MORE than 287,000 people attended marches and clashed with police across France again on Saturday, wearing yellow vests to oppose tax rises on fuel next year, and calling for President Macron to resign. Over 5,000 police were deployed in Paris and set up metal barriers around the Champs-Élysées to stop protesters reaching the president’s office and the national assembly.
They fired tear gas and water cannon at the demonstrators and made scores of arrests, while protesters broke through the cordon, lighting fires, tearing down street signs, erecting barricades, pulling up paving stones and hurling them at the police. World oil prices have fallen this year but the Macron government has raised hydrocarbon tax by 7.6 cents per litre on diesel and 3.9 cents on petrol, with the imposition of a further increase of 6.5 cents on diesel and 2.9 cents on petrol on 1st January 2019 seen as the final straw.
There were also violent clashes in the French colony of La Reunion, an island in the Indian Ocean. France deployed soldiers to La Reunion last week after demonstrations in the remote French ‘protectorate’ escalated and schools on the island have been closed. On Reunion, an island popular with tourists, the protests have unleashed broader anger over poverty.

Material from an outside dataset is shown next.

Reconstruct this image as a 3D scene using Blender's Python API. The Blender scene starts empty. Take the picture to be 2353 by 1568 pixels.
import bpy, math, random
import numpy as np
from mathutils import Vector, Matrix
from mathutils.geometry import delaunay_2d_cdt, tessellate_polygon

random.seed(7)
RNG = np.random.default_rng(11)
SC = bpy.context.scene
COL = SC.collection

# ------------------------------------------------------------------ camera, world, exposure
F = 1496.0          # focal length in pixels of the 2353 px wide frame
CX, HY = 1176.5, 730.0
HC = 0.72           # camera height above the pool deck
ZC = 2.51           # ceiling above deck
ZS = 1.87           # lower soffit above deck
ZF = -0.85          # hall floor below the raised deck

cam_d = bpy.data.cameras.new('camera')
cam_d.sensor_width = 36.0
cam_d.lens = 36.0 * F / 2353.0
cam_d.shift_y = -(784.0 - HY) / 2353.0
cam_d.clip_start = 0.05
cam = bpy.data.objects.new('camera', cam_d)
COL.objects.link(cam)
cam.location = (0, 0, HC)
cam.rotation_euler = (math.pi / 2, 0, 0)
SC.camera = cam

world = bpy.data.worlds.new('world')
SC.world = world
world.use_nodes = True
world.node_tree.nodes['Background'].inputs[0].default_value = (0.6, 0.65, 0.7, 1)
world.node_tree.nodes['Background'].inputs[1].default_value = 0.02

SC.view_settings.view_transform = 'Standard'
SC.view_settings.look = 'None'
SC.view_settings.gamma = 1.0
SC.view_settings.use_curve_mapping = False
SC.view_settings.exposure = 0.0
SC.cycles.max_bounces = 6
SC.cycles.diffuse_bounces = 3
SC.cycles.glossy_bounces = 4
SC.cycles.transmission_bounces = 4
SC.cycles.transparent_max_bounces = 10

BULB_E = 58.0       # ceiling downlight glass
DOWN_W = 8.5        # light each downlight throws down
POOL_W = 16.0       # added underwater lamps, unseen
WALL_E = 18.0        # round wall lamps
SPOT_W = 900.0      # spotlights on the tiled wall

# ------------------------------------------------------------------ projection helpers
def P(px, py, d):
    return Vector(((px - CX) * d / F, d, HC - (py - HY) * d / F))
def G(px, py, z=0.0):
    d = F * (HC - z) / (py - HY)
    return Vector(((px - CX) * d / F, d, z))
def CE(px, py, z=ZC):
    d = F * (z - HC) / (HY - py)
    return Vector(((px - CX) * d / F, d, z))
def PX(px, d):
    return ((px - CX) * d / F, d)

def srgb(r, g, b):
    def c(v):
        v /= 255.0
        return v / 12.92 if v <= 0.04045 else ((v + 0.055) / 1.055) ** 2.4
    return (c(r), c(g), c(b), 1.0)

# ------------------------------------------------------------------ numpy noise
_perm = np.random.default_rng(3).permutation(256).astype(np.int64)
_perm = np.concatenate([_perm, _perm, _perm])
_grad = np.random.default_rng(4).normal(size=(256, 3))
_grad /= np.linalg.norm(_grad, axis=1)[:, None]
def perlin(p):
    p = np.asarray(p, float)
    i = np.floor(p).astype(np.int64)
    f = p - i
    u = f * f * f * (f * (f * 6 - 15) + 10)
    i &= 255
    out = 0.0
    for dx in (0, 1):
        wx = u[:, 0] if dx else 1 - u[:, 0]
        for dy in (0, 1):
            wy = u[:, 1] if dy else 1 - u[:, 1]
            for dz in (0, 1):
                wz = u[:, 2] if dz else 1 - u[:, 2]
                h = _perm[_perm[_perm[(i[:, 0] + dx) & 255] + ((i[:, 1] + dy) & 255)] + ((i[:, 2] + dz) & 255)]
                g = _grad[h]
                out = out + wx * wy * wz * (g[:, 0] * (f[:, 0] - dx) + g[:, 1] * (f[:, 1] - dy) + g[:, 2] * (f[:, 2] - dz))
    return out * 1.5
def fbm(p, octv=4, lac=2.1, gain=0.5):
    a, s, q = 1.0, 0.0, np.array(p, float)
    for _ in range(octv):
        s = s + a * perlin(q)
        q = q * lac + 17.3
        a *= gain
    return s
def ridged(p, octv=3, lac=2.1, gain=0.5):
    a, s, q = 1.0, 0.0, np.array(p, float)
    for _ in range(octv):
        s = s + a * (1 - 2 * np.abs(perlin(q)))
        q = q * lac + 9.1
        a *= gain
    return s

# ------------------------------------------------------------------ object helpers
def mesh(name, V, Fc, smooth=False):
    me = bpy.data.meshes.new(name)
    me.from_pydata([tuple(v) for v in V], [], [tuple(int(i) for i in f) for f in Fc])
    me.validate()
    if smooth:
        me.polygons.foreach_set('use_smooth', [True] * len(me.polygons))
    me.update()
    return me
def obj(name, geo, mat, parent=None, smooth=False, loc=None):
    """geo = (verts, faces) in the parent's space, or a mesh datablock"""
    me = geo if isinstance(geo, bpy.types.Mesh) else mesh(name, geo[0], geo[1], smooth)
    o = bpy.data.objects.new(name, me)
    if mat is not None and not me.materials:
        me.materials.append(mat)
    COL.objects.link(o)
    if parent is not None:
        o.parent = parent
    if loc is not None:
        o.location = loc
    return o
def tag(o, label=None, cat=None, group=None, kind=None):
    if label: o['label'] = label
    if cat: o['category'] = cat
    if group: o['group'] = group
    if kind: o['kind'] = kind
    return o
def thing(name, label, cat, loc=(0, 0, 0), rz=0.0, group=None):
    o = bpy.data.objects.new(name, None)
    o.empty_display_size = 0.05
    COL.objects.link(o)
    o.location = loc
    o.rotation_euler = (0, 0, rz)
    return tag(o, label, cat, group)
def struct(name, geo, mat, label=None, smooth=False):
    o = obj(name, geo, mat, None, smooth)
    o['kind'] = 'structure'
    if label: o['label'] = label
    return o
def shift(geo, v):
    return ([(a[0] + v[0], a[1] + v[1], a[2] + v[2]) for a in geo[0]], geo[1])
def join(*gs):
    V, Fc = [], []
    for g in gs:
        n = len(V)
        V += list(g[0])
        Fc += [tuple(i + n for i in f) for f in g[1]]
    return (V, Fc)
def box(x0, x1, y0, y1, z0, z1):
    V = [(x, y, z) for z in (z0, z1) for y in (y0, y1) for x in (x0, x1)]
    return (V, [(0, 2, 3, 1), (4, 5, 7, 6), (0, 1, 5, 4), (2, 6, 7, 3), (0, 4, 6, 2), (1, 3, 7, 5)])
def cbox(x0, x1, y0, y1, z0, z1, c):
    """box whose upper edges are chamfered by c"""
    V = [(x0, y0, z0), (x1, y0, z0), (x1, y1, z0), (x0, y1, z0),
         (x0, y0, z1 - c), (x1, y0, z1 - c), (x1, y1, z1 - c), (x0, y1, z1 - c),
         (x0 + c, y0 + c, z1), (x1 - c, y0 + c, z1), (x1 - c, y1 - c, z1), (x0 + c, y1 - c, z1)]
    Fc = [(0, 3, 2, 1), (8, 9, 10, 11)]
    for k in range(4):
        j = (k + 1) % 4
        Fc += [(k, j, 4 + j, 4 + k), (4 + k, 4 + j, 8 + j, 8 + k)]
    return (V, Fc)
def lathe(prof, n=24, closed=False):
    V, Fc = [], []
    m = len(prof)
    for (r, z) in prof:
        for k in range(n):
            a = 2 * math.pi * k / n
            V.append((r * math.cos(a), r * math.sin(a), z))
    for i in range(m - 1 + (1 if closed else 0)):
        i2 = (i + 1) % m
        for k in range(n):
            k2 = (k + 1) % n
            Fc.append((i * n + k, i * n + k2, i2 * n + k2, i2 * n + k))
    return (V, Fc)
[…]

Macron has ordered troops onto the island, accusing protesters of ‘unacceptable’ violence and threatening to fire live rounds on them. Macron arrogantly threatened to be ‘inflexible’ against those opposing the government on the island claiming ‘you cannot accept the scenes’ that have been seen in recent days.
Announcing the deployment to the colony on Twitter last week, Macron said: ‘The situation, which has been developing in Reunion since Saturday, is serious. We have taken efforts and will continue to do so – our servicemen will be mobilised starting from Thursday to restore public order’. Local officials say 123 people have been arrested on Reunion, while 30 police officers have been injured.